On the Chinese side, the social networking sites Douban, Weibo, Renren etc play as big a role as Facebook & Twitter do for arts organizations in the West. And most museums have exhibitions that are digitally interactive. Some theatres and concert halls are filming their performances and streaming them on-line (but not yet in cinemas, like ROH or NT Live). It's all moving at a fast pace. I'm just trying to keep up with it all.   

Saturday, March 2, 2013

Affleck and the Argonauts


Naomi's Iranian friend came over for a play-date this afternoon. She didn't stay for Argo, which Liz and I watched this evening.
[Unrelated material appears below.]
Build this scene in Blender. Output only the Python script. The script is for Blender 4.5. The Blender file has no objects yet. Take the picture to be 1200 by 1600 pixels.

Good film, and worthy of its Oscars, though it takes some liberties: it downplays the roles of the Canadian Government and up-plays (?) that of the CIA; the 'fact' that the Brits and Kiwis had turned the US hostages away (actually, the British Embassy was the first to shelter them but it was considered unsafe and so they were moved to the Swiss and Swedish embassies), there was no recce visit to the bazaar and the car chase on the runway as the plane took off was pure Hollywood fantasy.